The similarities don’t end there. Trump built his reputation as a dealmaker while facing decades of complaints from contractors and vendors who said they were never fully paid. White built the UFC into a global powerhouse while fending off criticism from fighters who argued they received too little of the sport’s revenues. Operating in different industries, both men developed a similar reputation: relentless promoters who created empires, and critics who argued they kept too much of the value for themselves.

An American spectacle

The relationship, largely dormant and out of public view, moved to the foreground during Trump’s 2016 presidential campaign. White emerged as one of the candidate’s most loyal surrogates, speaking at the Republican national convention and vouching for a nominee many establishment Republicans still viewed with suspicion. He returned to the convention stage in 2020 and again in 2024, becoming a fixture in Trump’s political orbit.
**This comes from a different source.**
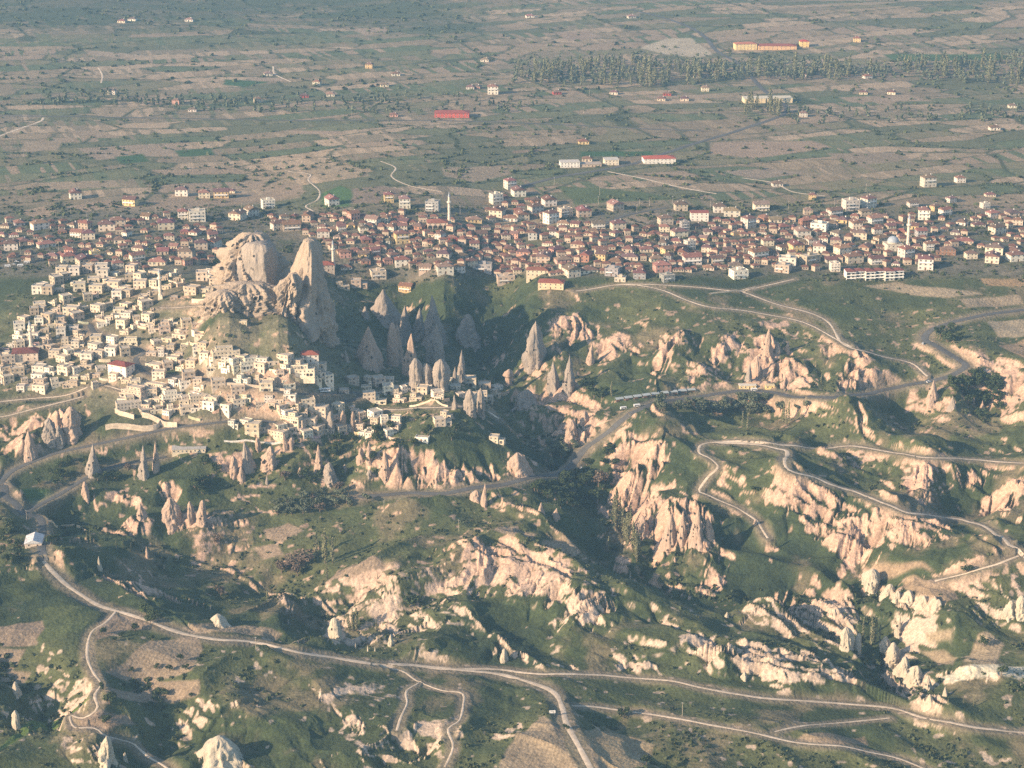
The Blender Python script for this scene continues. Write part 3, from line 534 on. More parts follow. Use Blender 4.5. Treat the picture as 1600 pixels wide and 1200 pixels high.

As Trump’s influence grew, so did White’s usefulness. The UFC’s audience increasingly overlapped with a demographic both parties struggled to reach. When Trump sought appearances with Rogan, Theo Von and other podcast hosts during the 2024 campaign, he was moving through a media universe White had spent years helping legitimize, connect and amplify through the UFC.

During the 2024 campaign, Trump credited White with helping facilitate the Joe Rogan appearance that became one of the defining media moments of the election. White occupied a position few political operatives could match.

A canopied fighting arena, with the White House in the distance.
‘The Claw’ on the South Lawn of the White House in Washington DC on 11 June. Photograph: Saul Loeb/AFP/Getty Images

That helps explain the significance of White’s recent media blitz. In many of the interviews ostensibly promoting Sunday’s White House card, White spent as much time discussing Trump, politics and cultural influence as he did the fighters themselves. The shift is revealing. Dana White is no longer merely promoting fights. He occupies a rare position at the intersection of entertainment, politics and alternative media, helping connect figures who increasingly shape how millions of Americans consume information. The UFC increasingly functions as a parallel campaign arena: a place where Trump performs strength, bypasses traditional media and reaches voters who may never watch a cable news broadcast.

Which brings us to Sunday night. The temporary arena covering the South Lawn resembles something between Close Encounters and a giant arcade claw machine. More than $60m has reportedly been spent transforming one of the most recognizable pieces of public land in the United States into a venue for cage fighting. Viewed in isolation, the spectacle is easy to dismiss as another Trump-era curiosity.

But the White House card reaches far beyond the sports pages. It is the culmination of several trends that have been converging for decades: a quarter-century relationship between Trump and White, the rise of an alternative media ecosystem, a political alliance forged through mutual benefit and a sports promotion that has grown into a $21.4bn empire following its merger with WWE. In that sense, the White House’s semiquincentennial cage-fighting spectacular is not a departure from the US but a reflection of the new normal: loud, gilded, hypermediated and impossible to untether from politics.

The White House says the UFC is covering the costs of the event, which is expected to cost more than $60m to stage while commanding the resources of seven federal agencies. Yet the expense is best understood as an investment in a spectacle from which nearly everyone involved stands to benefit. The UFC gains unprecedented exposure while Trump gains a made-for-television celebration that coincides with both the 250th anniversary and his milestone birthday – a spectacle it appears even the G7 summit was willing to adjust its schedule for.

On Sunday night, fighters will make their entrances from the Oval Office to an octagon erected on the grounds of the White House. They are scenes that would have been unthinkable even five years ago, but they are the visible endpoint of a relationship that helped reshape our new world.